After a restless sleep, Sunday morning came very quickly. My goal for the day was to see how much of the 45 mile section I could complete. The first 7 miles would dictate how much trail I’d cover for the day.

I could tell when I started running, that my energy/calorie supply was low from the previous days miles. Lots of climbing was still in store. By about mile 4, I realized that in order for me to enjoy the day, there would be no way I would complete the 45 miles planned. I had already climbed a few hills and had been navigating around rocks and boulders. From about mile 30 on Saturday, and the first 4-5 miles on Sunday, I averaged 20 minute miles or more on most of them. It’s not because I was too tired to run, but it was because it was impossible to run most of those miles.

At mile 5 on Sunday, I got to the Bear Mountain bridge. I knew I had to cross it to meet the crew, but I also noticed zero white blazes on the bridge. I thought that was very odd. Once on the other side, I figured out that the A.T. goes through the zoo. It was closed, so I had to follow the blue blazed trail to meet back up with the white blaze near the Bear Mountain Inn. Here is the bridge followed by the entrance to the zoo….

NY A.T. 9

NY A.T. 13

As I met my awesome crew by the lake near the Bear Mountain Inn, I let them know that I wasn’t going to try to do the total 45 miles for the day. If I were to get 20 miles in for the day, I would be ok with that. The plan is to complete the last southern section of the New York A.T. the day before conquering the Connecticut section next year.

The climb up Bear Mountain lasted about 2 1/2 miles. There were 1,000 steps placed by the conservancy and groups of the A.T. back in the 1920’s. There is a lot of A.T. history around the Bear Mountain area, and in New York in general. A lot of the shelters are the originals and the first section of trail was created by Bear Mountain.

NY A.T. 14

I stopped a few times to enjoy the scenery and just enjoy the day. The weather was beautiful. It was great weather for it being August. After crossing over a dirt road and a paved road on the way up, I crested Bear Mountain. You can see for miles on end up there. You can even see New York City about 35 miles away. Here is one of multiple pictures I took of the views….

NY A.T. 11

After what seemed like an eternity of descent, then another smaller climb, I reached my crew. At this point, my energy level was rather low. I really didn’t eat much that morning, and wasn’t taking any of my S-caps and salt tablets.

Matt decided to finish the last 7 miles with me. Most of those miles were hiking. We hiked up and down more hills and mountains, trying to get proper footing underneath. I stopped multiple times just to rest. Towards the end of the last 7 miles, we were able to run/shuffle our feet. It was really nice to do that. The last 7 miles, we may have averaged 23-25 minute miles.

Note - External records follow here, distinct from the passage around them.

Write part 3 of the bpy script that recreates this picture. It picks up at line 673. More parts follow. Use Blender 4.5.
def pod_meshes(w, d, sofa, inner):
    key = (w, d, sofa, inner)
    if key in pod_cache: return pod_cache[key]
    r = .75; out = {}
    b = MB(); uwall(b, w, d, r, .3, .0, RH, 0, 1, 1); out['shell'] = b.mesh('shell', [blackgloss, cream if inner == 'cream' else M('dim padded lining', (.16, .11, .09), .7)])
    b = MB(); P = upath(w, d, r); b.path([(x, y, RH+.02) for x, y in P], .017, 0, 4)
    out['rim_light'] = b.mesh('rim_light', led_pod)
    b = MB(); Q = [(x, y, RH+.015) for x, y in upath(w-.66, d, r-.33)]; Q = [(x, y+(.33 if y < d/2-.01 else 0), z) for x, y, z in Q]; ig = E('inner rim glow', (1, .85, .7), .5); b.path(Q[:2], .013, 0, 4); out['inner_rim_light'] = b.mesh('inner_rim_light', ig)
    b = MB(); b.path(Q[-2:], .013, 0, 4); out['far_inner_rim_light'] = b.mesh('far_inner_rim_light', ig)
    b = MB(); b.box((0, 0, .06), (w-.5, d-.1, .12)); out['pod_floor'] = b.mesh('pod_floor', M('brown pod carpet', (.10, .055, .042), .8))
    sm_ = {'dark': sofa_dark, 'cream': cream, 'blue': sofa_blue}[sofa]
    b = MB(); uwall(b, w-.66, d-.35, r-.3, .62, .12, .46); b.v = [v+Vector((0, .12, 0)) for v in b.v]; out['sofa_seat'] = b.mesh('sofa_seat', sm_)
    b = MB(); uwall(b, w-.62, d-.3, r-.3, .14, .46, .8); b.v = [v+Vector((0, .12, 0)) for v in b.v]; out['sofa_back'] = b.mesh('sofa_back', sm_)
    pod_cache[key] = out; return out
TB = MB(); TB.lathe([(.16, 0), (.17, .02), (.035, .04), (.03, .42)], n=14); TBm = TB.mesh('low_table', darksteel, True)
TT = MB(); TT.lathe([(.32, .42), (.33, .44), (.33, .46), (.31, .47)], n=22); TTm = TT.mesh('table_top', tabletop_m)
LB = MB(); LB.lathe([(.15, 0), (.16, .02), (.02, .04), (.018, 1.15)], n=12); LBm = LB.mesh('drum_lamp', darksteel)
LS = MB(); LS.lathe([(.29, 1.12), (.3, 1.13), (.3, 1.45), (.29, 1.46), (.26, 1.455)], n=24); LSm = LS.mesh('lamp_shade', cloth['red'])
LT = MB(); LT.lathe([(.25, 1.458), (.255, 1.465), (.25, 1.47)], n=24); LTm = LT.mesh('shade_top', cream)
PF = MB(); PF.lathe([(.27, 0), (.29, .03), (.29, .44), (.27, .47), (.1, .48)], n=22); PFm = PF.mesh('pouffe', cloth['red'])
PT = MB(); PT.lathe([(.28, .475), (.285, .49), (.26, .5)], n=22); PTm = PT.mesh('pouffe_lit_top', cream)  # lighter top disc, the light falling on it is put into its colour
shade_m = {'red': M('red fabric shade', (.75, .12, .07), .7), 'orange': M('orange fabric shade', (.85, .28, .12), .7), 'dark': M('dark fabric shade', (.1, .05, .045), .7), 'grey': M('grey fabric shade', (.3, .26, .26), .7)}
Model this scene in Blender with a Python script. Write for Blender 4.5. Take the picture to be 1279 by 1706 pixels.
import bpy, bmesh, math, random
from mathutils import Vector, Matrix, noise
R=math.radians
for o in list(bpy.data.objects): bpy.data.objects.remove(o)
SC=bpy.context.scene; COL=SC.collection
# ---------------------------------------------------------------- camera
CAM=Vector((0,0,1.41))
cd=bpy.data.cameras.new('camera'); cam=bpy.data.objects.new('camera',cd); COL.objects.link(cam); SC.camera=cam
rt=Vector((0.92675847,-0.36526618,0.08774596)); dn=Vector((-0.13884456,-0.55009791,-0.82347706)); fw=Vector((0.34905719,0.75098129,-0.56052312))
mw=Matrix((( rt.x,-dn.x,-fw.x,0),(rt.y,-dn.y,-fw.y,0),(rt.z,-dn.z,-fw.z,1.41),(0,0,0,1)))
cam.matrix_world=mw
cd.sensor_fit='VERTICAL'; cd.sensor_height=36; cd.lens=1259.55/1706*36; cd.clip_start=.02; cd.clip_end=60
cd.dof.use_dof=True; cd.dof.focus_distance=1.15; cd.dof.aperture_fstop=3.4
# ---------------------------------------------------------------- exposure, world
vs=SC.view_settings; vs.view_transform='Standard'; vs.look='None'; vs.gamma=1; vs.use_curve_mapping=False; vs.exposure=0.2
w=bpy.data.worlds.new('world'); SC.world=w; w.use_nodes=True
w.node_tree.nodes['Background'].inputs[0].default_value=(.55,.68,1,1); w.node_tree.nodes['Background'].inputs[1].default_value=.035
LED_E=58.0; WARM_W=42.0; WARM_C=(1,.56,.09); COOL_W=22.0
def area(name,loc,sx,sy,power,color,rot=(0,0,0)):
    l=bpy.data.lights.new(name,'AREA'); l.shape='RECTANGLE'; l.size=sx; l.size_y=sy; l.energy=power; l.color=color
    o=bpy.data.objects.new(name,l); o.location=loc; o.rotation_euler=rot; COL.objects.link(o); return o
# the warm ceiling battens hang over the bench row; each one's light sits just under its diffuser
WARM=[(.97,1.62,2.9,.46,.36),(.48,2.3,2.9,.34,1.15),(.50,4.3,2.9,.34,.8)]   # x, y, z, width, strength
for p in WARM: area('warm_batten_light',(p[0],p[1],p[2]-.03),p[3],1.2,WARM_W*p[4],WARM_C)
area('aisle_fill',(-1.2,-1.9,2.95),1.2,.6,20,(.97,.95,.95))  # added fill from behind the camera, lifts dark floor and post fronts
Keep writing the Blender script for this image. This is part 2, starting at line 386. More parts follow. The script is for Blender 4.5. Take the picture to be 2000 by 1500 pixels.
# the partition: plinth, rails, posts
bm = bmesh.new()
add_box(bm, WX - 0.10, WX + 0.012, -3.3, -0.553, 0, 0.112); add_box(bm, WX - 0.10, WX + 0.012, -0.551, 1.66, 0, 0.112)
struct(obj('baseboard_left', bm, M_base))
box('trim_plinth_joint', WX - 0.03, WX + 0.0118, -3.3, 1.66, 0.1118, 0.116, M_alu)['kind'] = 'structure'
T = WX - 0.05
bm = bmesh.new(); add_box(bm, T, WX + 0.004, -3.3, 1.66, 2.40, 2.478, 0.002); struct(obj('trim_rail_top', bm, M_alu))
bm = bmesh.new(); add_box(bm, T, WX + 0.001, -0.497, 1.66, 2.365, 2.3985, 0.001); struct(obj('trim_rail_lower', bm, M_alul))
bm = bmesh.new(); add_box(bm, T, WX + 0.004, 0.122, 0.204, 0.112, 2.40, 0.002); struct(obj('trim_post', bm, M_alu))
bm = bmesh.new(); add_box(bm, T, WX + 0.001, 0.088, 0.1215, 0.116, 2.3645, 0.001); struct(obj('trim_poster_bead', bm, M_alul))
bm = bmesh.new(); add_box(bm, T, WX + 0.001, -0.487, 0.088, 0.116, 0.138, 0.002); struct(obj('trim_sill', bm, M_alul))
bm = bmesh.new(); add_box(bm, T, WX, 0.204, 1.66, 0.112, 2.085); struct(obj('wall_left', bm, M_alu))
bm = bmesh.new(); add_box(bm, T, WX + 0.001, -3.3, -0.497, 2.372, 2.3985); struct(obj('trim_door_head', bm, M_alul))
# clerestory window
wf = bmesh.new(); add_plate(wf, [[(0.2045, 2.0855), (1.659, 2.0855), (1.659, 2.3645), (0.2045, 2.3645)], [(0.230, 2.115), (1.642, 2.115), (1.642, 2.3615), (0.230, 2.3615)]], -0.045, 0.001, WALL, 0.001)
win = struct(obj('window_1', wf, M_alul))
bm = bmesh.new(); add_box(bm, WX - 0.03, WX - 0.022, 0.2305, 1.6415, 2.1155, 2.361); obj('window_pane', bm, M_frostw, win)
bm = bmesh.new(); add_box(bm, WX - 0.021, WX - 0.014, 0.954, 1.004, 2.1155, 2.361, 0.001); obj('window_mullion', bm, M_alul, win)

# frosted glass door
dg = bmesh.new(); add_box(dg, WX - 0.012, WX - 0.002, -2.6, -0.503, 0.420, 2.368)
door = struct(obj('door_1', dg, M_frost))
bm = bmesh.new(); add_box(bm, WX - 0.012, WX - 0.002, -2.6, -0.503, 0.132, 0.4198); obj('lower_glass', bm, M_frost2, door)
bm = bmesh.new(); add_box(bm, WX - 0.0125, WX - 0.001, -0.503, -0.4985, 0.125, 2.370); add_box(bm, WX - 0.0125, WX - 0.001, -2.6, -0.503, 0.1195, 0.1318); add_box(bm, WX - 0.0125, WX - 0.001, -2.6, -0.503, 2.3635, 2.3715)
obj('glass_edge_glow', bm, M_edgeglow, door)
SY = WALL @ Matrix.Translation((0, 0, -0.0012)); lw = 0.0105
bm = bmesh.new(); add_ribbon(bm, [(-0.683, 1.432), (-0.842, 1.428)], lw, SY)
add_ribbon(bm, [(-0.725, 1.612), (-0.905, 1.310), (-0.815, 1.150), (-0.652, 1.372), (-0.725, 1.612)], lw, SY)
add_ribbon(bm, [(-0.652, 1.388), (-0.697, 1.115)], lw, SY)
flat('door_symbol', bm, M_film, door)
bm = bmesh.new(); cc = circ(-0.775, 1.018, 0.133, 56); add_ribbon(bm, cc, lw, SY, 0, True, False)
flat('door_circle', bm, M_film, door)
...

I am very glad that I was able to get the miles on the New York portion of the A.T. that I did. I could not have done it without Caryn, Joe, and Matt. I owe all of my enjoyment to them. Caryn and Joe were a great team. Caryn was the driver and Joe was the navigator with the map.

I was glad to hear that they were also able to get up to the tower on Bear Mountain while waiting for us to arrive at one of the crew stops. Here is a picture of them at the top…

NY A.T. 7

I am looking forward to more experiences and journey’s on the Appalachian Trail in the years to come!

2 thoughts on “New York Appalachian Trail- ’15

  1. Wonderful description both in words and photos. You have my admiration in taking on a second consecutive day with already blistered feet. How do you do that?
    As I was driving down the Mass Pike last week, I passed under a bridge labeled ‘Appalachian Trail.’ I thought of you and wondered when you would be taking on that state.

    Liked by 1 person

  2. Thank you! Once you get moving, the feeling of blisters disappear. It’s when you stop is when the aching begins.

    I would like to complete Connecticut(51 miles), Massachusetts(90 miles) and small sections of the 500+ miles in Virginia next year.